[Data items]

+---+

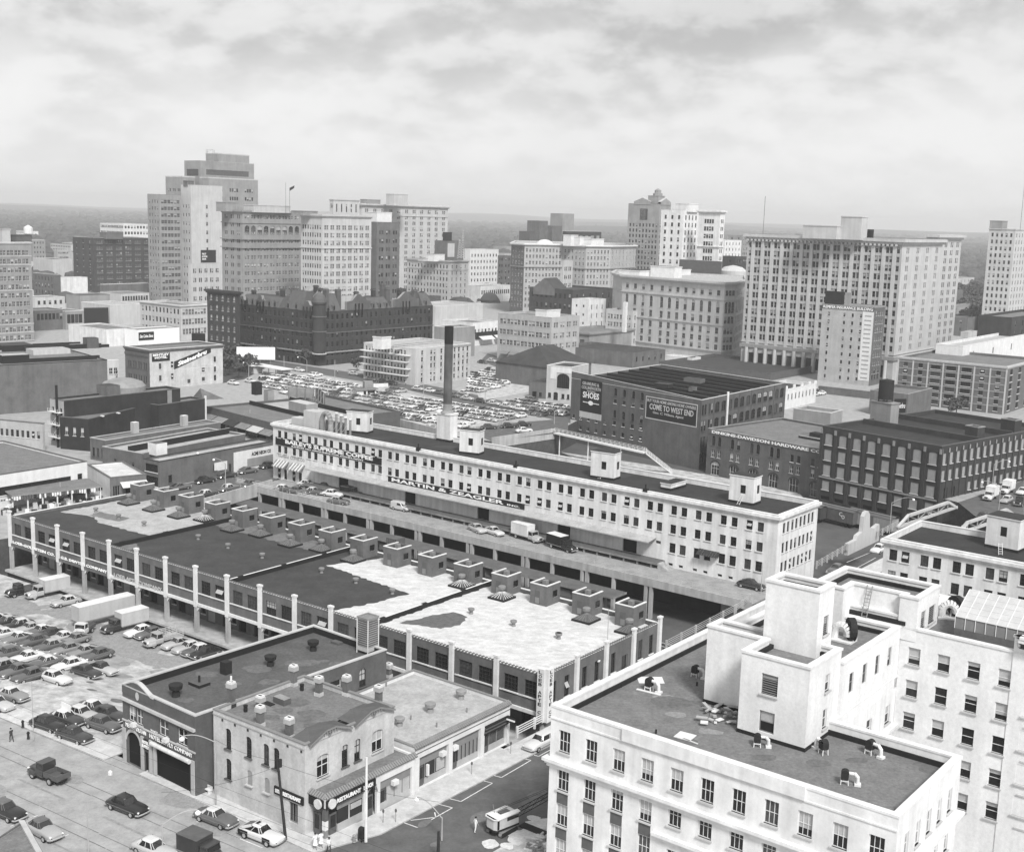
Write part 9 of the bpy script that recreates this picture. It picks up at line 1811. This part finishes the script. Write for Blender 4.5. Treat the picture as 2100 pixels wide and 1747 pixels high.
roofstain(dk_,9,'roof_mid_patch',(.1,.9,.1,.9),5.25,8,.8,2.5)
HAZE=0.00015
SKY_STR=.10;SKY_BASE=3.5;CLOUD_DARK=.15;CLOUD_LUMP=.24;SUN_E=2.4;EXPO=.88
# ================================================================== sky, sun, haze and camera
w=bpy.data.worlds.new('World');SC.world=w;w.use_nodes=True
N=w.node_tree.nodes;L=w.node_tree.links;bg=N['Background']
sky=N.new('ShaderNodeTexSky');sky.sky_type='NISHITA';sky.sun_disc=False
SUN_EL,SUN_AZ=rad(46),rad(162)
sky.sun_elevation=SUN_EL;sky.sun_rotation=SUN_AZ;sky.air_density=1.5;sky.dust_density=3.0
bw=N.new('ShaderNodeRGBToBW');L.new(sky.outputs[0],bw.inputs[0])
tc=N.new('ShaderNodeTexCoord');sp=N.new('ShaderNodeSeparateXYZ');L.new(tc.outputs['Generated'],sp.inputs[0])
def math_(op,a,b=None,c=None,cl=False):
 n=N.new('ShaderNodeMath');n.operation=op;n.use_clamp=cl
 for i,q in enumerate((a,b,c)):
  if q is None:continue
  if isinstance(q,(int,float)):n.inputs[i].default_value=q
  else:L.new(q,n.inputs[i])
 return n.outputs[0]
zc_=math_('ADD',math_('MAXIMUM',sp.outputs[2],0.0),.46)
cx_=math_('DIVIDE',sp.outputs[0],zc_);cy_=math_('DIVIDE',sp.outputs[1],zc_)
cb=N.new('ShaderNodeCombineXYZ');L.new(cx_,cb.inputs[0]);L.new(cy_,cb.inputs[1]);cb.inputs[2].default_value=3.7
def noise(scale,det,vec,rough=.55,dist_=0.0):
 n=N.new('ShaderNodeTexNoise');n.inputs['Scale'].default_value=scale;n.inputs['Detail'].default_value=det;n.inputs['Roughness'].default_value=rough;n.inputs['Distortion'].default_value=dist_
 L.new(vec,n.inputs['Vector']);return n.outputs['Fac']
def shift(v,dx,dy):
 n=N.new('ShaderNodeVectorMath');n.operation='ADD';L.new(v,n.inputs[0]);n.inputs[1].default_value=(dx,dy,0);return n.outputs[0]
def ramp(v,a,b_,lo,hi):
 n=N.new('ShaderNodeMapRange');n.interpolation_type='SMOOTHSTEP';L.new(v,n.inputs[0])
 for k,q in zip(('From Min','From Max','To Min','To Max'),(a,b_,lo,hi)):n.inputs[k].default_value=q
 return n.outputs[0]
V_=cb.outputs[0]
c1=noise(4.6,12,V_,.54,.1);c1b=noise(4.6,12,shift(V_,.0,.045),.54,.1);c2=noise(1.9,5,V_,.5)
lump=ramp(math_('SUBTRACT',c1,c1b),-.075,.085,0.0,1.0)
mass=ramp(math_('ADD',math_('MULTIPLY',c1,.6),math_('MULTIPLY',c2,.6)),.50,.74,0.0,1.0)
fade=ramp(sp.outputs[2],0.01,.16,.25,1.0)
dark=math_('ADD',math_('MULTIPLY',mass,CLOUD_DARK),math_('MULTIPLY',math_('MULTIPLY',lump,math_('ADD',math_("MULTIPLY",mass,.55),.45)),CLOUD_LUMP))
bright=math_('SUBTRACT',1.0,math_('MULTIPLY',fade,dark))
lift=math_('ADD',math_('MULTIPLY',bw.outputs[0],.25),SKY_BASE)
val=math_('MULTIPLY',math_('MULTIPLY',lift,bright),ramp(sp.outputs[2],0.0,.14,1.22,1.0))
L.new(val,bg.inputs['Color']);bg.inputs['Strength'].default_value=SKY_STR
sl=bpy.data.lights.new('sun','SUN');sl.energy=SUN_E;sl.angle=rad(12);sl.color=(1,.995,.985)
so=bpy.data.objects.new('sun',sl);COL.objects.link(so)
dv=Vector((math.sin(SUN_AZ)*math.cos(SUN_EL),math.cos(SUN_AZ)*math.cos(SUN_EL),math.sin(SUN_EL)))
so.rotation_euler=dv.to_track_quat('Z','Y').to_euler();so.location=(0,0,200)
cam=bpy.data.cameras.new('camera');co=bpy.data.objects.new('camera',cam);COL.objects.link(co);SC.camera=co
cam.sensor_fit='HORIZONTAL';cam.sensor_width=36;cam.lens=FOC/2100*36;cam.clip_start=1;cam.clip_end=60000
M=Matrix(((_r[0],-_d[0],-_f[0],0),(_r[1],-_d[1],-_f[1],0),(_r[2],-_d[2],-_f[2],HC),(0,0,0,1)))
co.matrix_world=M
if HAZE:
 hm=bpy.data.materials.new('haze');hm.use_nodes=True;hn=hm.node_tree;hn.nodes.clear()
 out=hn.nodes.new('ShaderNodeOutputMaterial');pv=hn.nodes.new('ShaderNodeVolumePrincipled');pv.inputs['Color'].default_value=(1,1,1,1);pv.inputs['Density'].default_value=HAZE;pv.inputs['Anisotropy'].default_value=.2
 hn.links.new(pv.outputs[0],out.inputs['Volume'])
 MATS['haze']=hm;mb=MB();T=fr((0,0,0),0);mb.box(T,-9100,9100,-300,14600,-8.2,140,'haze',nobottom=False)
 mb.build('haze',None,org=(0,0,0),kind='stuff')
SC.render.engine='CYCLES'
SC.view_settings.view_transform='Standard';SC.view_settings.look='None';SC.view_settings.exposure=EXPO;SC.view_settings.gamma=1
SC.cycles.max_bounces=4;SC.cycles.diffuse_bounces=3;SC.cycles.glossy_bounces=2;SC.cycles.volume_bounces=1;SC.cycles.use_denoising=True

+---+

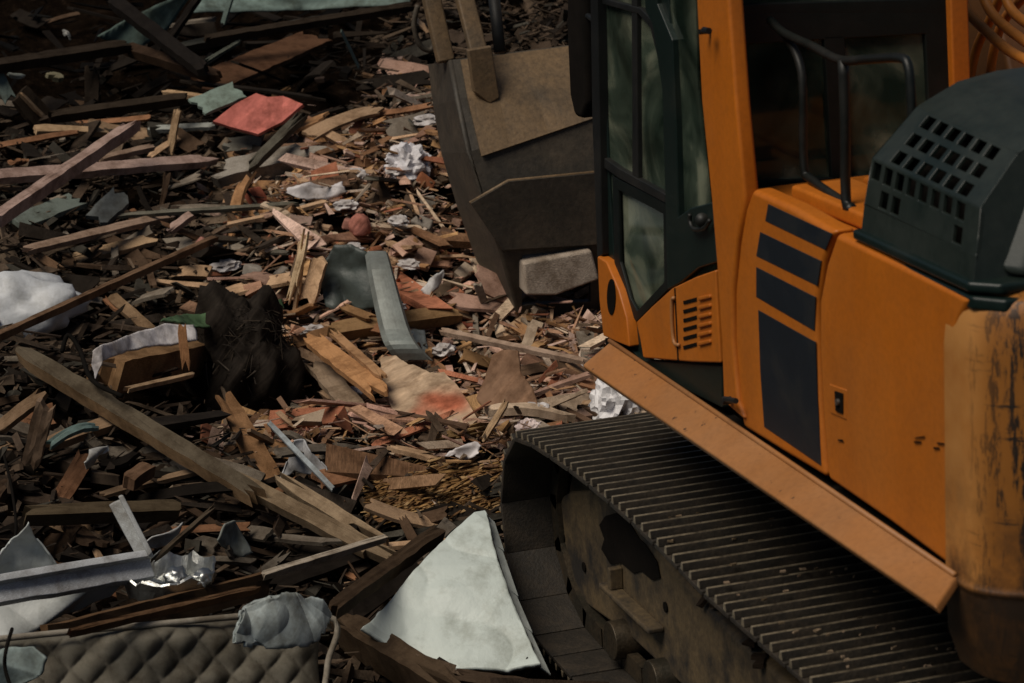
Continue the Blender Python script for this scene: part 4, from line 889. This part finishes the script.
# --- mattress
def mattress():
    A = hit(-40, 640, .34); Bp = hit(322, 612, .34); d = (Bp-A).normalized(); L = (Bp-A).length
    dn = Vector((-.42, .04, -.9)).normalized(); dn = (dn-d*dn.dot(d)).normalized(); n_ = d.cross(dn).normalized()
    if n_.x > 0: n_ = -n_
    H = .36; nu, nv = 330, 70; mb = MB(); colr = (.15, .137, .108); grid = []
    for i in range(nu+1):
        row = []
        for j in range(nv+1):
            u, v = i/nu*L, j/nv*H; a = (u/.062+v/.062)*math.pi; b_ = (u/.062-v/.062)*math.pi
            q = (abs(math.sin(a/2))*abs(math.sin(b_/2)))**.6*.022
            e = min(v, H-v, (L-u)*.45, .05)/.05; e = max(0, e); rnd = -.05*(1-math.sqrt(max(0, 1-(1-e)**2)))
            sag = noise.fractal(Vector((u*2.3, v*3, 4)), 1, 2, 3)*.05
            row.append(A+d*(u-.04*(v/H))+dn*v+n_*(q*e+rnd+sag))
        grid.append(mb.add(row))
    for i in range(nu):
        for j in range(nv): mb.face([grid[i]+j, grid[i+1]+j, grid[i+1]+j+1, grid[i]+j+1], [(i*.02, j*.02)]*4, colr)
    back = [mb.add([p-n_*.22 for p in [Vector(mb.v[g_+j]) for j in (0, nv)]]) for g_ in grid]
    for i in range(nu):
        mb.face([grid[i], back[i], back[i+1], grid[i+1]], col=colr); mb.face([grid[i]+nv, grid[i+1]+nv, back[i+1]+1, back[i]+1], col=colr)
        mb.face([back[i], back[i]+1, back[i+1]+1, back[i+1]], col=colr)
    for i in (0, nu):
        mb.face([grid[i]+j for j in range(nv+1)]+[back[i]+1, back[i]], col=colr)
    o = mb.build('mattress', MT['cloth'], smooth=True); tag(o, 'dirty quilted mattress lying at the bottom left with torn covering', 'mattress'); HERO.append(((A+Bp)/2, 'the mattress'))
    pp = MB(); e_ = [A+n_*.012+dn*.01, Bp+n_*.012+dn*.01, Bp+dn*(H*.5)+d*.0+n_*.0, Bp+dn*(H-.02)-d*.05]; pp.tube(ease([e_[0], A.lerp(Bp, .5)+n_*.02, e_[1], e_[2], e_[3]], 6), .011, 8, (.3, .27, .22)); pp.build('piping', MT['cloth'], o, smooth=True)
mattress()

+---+

Collect each line above holding the string "This".

Write part 9 of the bpy script that recreates this picture. It picks up at line 1811. This part finishes the script. Write for Blender 4.5. Treat the picture as 2100 pixels wide and 1747 pixels high.
Continue the Blender Python script for this scene: part 4, from line 889. This part finishes the script.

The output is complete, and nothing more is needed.